The recent hailstorm and the damage it brought with it brought to mind similar storms I grew up with in the Nebraska Panhandle as a boy. They were a common occurrence, and farmers typically were happy to only lose one out of three crops to hail. But it had been years since I had been in a genuine “window buster.” So as I stood in our home and watched the roof of our garage take a beating, years slipped away and once more I watched baseball size ice balls fall to ground.

I visualized the wheat fields with barely the occasional stems still standing, and corn stalks stripped bare. Cottonwoods had only a few leaves left, and the ground was littered with the small limbs beaten from the trees. I remembered the time Highway Patrol Officers halted traffic between Sidney, where we lived, and Bridgeport because hail had made the road impassable.

But, Thermopolis is our home now, and this is not the common occurrence it seems to have been in my youth. The sound of nail guns putting new roofs in place attest to the damage done in my community by a storm that is uncommon in the area. Its severity was such that most of my fellow citizens, and myself, are scrambling to find the deductible dollars their homeowners coverage requires on their property.

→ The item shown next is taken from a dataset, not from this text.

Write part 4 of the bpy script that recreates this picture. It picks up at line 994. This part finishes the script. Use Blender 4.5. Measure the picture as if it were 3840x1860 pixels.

We will survive this, and we will continue to appreciate our community and one another and the beauty and goodness of each. Dad told me once before I left home how a vicious hailstorm had devastated his Kansas community causing the loss of crops and the death of a neighbor caught in the field with no cover. He remembered how the people had come together to help each other repair the damage where possible, and share the cost of starting over again where necessary.

Thanks be that we’re not in that condition here and now, but the community and some of its members could sure use that same spirit, don’t you think?